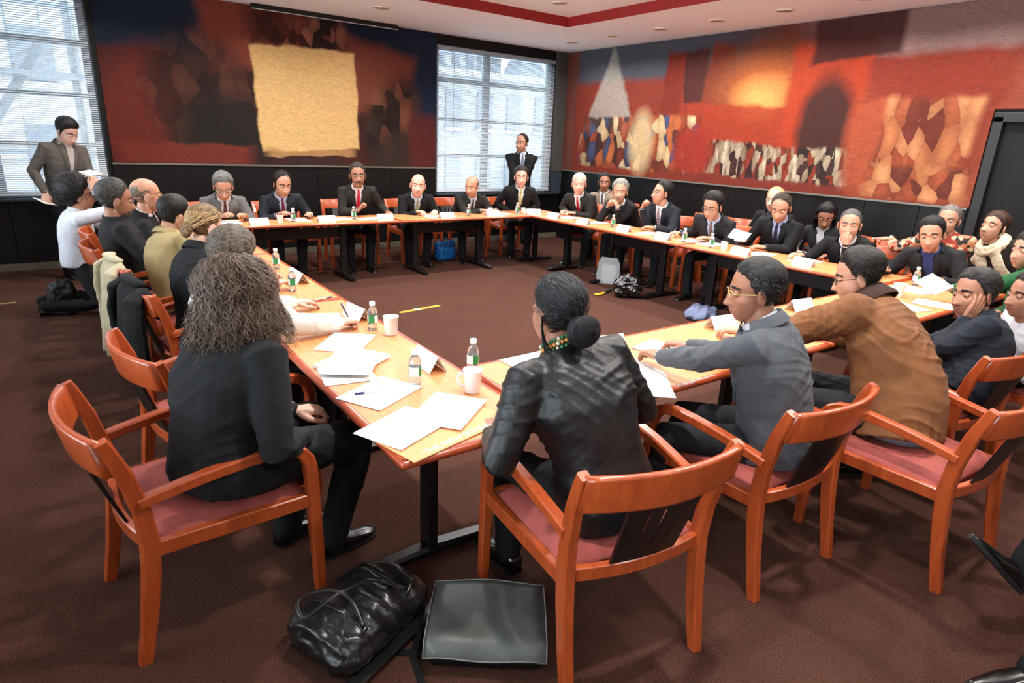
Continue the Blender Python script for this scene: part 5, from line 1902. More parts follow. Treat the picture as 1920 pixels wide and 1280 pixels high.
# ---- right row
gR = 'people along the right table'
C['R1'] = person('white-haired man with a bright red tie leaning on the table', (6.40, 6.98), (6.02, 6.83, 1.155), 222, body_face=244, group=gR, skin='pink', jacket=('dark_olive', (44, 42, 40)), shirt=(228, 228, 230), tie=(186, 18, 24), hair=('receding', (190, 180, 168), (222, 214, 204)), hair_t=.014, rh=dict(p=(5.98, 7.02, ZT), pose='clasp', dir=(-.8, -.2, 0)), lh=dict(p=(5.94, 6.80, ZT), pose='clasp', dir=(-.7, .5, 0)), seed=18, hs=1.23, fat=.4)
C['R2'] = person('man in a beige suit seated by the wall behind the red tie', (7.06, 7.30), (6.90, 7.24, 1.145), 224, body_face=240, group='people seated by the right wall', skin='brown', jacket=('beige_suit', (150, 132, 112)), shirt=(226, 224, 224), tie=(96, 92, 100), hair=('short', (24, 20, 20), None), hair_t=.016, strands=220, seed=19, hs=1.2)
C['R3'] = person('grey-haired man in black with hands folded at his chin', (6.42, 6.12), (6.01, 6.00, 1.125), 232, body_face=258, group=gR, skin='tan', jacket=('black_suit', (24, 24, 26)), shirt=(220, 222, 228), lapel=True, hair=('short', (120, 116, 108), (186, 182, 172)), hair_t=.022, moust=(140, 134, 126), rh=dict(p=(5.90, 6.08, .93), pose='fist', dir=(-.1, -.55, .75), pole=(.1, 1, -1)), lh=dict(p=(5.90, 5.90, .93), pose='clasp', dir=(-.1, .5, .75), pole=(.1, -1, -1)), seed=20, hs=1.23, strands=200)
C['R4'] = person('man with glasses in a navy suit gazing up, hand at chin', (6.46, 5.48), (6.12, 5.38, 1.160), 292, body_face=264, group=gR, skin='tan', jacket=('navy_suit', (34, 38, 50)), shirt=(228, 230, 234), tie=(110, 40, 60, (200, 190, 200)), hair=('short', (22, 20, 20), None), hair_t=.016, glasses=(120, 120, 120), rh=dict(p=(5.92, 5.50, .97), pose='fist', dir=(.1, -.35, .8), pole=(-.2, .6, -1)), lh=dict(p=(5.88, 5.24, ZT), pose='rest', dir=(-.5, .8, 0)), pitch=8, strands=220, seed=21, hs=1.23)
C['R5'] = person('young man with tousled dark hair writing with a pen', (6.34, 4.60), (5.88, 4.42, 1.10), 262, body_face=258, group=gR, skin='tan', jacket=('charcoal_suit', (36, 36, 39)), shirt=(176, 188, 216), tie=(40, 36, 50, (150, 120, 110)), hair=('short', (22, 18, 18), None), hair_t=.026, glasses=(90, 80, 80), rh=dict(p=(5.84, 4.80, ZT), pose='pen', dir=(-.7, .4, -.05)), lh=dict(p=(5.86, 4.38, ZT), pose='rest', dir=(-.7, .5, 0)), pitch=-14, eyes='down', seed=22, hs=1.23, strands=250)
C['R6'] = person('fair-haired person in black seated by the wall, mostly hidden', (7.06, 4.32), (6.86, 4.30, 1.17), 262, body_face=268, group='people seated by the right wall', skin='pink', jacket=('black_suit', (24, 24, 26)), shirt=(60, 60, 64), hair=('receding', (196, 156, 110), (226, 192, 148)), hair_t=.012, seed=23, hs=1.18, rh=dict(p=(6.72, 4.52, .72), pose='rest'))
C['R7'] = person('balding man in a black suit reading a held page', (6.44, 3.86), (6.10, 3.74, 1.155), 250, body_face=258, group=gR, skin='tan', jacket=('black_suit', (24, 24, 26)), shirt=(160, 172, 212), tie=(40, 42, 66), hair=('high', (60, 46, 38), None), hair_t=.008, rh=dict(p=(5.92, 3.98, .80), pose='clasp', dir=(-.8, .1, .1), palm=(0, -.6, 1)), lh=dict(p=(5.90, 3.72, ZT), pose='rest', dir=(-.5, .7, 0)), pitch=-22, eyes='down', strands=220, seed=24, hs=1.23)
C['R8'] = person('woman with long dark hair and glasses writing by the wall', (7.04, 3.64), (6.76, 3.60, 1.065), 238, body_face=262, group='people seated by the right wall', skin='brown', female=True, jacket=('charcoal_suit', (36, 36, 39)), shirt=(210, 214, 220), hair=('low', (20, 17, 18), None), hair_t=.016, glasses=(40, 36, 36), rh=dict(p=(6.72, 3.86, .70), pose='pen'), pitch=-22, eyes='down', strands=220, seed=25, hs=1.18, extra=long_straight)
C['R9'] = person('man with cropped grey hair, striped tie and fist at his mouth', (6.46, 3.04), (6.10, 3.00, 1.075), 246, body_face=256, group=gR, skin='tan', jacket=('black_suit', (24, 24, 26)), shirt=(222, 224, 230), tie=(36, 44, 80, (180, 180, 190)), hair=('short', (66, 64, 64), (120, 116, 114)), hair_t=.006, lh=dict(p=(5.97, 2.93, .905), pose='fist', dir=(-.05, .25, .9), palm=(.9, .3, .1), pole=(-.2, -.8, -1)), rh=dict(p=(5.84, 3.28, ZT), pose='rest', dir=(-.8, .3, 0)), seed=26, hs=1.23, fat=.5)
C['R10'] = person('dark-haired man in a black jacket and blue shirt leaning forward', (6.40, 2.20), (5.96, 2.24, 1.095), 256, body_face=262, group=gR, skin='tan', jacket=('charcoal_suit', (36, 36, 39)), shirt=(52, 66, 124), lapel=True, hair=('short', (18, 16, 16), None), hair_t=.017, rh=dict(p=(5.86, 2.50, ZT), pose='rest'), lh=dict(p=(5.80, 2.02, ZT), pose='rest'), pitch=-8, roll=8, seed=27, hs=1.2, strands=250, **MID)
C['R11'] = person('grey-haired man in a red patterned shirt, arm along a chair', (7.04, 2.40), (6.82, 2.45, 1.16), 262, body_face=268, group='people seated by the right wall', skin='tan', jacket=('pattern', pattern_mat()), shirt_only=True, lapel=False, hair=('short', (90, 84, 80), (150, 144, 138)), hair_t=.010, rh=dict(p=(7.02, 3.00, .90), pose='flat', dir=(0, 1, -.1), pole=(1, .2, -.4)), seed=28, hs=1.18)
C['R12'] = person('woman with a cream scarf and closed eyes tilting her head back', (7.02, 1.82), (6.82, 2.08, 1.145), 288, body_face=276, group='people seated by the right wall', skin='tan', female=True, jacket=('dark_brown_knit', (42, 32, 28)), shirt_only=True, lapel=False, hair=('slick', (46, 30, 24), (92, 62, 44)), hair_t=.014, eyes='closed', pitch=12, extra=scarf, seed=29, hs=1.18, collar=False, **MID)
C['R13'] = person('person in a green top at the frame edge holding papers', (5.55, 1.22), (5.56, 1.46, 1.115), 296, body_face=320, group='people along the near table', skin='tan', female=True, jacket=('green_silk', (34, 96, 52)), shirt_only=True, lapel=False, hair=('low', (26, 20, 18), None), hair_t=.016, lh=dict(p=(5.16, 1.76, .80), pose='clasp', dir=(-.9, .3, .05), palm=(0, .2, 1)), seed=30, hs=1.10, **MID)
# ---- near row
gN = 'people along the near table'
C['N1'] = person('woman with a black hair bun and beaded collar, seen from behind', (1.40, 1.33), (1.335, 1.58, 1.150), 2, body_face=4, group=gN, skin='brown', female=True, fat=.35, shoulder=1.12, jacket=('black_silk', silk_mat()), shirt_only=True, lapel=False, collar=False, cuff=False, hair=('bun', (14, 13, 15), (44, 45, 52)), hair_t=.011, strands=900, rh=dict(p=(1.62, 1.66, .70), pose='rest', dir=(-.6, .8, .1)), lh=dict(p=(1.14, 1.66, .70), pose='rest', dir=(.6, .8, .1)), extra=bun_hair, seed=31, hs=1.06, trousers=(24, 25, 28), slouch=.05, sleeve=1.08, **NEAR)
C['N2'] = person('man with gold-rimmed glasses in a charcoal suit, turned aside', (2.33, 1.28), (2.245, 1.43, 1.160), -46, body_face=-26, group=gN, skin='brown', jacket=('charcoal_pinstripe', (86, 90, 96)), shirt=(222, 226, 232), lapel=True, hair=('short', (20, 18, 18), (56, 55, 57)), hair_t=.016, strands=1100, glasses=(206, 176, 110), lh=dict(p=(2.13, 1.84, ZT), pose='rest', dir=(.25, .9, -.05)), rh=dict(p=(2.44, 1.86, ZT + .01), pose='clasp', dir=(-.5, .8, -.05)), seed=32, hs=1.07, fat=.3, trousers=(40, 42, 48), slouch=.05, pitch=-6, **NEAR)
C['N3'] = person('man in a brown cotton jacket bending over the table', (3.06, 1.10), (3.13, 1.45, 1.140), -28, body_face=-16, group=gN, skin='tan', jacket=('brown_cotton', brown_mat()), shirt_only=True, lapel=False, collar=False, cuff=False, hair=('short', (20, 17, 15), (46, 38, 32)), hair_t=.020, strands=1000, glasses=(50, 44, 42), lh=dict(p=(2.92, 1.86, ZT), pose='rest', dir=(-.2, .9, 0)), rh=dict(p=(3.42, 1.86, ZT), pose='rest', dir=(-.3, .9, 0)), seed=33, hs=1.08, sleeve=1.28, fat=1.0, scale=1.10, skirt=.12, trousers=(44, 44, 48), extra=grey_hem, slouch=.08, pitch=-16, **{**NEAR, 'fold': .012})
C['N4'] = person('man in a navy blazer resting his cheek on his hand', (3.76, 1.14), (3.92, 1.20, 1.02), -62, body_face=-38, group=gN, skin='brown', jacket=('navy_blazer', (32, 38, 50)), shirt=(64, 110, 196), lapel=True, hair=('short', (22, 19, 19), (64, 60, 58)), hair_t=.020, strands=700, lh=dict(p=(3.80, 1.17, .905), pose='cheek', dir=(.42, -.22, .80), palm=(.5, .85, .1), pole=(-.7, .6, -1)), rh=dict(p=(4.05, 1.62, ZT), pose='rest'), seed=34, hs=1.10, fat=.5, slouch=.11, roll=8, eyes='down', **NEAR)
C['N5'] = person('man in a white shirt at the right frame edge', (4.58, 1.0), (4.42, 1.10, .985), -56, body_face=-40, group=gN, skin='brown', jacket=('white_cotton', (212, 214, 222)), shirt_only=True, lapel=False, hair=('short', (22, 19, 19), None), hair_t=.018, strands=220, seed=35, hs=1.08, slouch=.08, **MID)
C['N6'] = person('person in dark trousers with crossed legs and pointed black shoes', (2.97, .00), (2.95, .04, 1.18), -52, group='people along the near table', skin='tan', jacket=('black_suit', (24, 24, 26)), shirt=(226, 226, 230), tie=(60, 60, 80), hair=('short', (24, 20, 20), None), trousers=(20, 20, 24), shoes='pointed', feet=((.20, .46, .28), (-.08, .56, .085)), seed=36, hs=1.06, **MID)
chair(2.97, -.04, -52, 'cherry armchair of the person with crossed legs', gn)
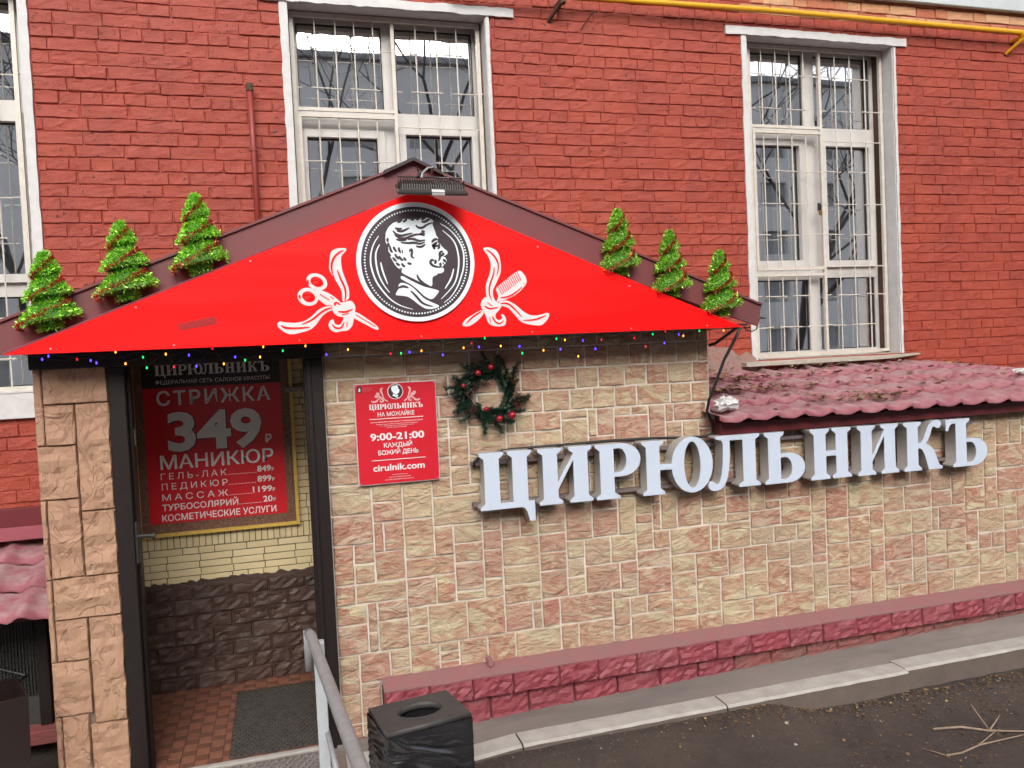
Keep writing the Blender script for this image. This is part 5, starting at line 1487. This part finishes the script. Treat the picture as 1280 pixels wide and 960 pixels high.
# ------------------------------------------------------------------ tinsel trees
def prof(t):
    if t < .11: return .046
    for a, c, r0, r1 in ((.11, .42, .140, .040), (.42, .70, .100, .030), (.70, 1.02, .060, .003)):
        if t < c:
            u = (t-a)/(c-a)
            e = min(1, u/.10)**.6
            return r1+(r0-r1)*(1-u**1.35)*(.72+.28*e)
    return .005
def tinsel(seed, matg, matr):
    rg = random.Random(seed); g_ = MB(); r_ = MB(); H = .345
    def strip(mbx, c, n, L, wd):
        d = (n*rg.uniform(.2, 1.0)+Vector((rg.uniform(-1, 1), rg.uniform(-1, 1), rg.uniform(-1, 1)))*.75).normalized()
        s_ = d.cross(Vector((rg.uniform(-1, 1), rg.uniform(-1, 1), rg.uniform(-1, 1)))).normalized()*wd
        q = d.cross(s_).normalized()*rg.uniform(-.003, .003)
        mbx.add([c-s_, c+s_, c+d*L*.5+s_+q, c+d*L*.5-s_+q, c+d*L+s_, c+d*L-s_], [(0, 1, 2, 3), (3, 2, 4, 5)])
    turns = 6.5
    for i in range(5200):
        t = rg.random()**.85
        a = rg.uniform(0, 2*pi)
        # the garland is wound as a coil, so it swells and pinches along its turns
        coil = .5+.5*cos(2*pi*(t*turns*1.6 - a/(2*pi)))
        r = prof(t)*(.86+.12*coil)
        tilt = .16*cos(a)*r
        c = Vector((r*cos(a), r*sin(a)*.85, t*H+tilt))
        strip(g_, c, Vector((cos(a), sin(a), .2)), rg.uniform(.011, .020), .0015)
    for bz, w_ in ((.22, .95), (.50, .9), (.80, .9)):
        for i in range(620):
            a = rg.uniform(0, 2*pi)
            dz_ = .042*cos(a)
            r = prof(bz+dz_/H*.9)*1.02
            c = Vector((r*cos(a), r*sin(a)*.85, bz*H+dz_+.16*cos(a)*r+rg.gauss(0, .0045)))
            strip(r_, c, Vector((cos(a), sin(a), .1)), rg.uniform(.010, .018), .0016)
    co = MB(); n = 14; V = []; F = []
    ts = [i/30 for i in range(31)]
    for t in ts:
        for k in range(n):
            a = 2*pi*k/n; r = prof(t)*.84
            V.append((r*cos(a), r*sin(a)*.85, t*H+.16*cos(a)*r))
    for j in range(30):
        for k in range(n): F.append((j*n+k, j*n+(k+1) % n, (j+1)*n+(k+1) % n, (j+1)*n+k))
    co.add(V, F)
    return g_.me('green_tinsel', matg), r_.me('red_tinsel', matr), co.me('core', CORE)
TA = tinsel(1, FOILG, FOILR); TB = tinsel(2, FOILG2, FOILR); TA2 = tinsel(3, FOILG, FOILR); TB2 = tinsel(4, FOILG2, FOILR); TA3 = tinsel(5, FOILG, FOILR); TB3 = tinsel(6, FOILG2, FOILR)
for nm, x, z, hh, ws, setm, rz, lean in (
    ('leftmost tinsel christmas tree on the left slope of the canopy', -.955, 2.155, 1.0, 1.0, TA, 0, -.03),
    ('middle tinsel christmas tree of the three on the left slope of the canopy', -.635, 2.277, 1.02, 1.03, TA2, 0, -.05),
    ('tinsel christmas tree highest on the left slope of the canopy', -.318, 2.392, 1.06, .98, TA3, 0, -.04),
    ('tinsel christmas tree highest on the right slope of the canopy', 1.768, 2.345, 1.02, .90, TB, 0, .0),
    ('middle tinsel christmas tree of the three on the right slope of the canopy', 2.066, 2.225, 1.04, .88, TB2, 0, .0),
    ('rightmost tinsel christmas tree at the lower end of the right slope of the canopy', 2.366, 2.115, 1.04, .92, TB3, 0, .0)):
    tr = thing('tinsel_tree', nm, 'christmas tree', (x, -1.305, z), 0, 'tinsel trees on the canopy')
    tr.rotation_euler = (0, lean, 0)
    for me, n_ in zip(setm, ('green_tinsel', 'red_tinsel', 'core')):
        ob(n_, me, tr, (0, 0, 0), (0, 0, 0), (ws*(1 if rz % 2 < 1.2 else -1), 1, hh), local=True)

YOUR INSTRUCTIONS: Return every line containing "Treat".

THE ANSWER:
Continue the Blender Python script for this scene: part 5, from line 1902. More parts follow. Treat the picture as 1920 pixels wide and 1280 pixels high.
Keep writing the Blender script for this image. This is part 5, starting at line 1487. This part finishes the script. Treat the picture as 1280 pixels wide and 960 pixels high.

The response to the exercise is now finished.